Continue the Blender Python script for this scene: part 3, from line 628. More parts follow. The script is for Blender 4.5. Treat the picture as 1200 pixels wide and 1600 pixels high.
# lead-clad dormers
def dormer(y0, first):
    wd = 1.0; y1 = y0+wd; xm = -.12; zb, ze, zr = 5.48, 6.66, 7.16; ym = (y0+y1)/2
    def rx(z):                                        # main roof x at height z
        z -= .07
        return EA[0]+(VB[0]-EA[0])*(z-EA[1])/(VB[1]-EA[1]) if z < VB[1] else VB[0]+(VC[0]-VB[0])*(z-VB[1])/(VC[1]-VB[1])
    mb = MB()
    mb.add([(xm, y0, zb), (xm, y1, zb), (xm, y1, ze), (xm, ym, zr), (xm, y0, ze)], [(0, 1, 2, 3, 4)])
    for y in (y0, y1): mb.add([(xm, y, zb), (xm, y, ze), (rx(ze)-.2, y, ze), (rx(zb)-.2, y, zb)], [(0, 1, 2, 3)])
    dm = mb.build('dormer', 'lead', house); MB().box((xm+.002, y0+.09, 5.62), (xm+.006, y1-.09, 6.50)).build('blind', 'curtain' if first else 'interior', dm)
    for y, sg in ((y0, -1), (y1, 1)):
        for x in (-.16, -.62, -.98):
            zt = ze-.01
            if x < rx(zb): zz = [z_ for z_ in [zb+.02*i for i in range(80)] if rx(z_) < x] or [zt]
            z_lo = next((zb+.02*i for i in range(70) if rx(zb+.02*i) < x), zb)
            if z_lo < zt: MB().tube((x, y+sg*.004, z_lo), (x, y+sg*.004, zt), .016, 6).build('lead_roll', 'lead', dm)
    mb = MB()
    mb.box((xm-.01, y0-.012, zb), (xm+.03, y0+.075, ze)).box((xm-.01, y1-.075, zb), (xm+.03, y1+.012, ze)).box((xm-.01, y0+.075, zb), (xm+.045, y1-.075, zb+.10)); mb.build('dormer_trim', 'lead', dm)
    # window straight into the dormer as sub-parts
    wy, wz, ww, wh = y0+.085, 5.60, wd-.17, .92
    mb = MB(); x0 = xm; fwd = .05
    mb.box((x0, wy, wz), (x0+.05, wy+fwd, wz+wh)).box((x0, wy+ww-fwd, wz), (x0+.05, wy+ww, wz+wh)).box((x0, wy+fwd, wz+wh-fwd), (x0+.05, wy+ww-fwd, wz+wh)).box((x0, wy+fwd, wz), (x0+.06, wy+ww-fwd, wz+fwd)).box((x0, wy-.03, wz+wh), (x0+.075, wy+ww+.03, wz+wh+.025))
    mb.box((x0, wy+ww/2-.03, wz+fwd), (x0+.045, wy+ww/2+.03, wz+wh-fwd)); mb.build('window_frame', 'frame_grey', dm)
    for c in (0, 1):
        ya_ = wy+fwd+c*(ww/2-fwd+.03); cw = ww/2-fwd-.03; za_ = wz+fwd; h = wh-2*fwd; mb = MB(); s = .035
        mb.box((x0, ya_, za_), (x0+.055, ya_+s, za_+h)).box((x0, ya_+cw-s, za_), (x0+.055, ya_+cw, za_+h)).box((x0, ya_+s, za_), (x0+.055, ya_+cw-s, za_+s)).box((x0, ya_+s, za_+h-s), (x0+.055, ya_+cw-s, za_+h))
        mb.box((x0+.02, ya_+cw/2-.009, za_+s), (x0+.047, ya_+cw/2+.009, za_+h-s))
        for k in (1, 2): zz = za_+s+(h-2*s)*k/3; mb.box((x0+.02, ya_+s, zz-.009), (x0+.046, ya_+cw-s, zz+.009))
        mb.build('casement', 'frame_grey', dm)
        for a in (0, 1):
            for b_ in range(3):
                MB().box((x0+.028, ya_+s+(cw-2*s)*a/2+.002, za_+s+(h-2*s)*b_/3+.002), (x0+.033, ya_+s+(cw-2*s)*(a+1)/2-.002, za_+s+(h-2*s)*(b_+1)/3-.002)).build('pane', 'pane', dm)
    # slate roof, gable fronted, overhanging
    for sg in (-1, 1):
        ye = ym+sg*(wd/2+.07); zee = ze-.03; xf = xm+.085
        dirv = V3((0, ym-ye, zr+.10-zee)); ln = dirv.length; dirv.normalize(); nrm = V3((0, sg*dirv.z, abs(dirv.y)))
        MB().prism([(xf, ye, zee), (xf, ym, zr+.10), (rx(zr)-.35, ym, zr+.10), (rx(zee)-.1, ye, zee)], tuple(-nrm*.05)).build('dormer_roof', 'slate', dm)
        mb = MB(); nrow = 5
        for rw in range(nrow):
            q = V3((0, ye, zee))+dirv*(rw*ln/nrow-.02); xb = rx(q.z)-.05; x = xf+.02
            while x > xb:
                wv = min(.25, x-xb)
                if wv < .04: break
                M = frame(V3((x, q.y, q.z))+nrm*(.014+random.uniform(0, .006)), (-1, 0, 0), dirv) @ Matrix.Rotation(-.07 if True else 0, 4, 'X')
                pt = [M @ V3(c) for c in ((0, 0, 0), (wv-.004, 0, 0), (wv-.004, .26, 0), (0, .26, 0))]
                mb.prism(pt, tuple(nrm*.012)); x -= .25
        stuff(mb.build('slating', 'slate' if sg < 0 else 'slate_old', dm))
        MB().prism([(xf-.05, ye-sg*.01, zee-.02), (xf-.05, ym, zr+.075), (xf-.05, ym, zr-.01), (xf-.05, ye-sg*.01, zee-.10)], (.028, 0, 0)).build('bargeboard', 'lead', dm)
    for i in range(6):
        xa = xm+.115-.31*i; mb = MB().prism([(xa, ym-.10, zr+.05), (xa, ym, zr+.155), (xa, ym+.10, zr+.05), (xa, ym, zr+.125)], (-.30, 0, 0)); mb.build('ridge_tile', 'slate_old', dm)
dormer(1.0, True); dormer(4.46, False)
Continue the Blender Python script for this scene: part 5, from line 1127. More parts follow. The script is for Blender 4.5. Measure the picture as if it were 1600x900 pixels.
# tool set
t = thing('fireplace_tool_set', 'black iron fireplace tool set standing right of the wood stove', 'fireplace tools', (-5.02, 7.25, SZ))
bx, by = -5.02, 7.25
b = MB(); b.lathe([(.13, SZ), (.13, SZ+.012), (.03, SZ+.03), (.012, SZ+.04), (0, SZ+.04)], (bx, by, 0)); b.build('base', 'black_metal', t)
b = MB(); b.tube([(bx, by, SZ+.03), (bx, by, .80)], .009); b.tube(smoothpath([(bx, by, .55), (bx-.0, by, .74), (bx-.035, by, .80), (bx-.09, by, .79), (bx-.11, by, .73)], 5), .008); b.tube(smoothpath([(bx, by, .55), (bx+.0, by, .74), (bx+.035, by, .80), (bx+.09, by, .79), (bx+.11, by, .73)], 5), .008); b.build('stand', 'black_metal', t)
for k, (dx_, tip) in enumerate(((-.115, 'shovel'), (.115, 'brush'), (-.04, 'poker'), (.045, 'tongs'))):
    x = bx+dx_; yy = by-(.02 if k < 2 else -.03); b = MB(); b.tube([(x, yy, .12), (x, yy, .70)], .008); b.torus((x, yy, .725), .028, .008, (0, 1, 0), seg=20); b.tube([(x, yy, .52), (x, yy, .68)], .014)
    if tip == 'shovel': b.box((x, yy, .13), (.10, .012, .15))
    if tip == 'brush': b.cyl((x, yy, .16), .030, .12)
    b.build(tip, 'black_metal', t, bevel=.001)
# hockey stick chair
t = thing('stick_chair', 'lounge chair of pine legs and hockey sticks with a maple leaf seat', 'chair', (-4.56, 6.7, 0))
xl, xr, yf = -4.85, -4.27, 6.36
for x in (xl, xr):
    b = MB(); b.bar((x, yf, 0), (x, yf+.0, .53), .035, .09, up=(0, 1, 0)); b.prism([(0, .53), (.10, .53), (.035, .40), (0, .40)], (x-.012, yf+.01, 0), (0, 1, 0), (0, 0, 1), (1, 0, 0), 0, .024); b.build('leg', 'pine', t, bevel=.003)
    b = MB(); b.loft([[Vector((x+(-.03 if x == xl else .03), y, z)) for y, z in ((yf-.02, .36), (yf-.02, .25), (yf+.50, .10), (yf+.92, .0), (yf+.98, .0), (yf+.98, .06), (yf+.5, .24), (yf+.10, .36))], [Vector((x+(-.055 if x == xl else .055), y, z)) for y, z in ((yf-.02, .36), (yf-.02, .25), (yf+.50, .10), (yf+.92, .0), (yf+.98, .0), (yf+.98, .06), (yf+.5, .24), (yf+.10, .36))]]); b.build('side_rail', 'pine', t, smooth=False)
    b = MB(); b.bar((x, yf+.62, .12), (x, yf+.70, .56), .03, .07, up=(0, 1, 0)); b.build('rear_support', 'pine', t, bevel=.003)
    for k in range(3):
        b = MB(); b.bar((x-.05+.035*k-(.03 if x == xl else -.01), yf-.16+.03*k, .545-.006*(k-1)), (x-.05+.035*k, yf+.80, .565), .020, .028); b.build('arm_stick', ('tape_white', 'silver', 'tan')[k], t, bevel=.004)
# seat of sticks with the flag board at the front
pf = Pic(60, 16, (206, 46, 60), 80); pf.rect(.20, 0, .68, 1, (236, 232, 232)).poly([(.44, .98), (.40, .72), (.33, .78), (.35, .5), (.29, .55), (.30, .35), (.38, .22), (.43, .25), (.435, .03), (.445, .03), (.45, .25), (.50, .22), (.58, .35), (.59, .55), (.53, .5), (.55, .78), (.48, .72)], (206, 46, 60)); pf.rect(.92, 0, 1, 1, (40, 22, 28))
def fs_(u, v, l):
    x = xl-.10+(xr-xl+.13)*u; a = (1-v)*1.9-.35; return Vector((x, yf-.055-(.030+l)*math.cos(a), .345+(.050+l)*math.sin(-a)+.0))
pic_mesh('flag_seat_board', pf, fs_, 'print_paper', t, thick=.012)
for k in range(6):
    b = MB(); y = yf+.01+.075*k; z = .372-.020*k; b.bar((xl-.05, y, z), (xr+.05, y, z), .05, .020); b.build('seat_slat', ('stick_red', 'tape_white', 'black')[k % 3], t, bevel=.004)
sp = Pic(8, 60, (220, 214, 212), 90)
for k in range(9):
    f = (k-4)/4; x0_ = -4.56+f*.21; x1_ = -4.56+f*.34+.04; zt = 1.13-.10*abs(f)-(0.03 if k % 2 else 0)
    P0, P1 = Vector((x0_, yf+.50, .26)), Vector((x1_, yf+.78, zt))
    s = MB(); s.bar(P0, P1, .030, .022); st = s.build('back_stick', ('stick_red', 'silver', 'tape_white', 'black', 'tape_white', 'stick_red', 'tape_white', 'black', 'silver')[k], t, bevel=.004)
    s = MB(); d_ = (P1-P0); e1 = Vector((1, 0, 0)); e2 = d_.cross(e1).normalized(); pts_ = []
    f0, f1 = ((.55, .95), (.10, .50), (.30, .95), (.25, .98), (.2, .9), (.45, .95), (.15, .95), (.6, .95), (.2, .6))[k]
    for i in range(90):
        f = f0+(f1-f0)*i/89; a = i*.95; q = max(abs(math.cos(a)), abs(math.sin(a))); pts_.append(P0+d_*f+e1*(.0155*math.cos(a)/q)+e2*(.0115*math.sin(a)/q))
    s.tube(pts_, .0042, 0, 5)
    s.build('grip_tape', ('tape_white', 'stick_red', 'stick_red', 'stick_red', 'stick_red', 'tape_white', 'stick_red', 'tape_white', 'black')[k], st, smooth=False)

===

Extract every line above that contains the word "Python".

Continue the Blender Python script for this scene: part 3, from line 628. More parts follow. The script is for Blender 4.5. Treat the picture as 1200 pixels wide and 1600 pixels high.
Continue the Blender Python script for this scene: part 5, from line 1127. More parts follow. The script is for Blender 4.5. Measure the picture as if it were 1600x900 pixels.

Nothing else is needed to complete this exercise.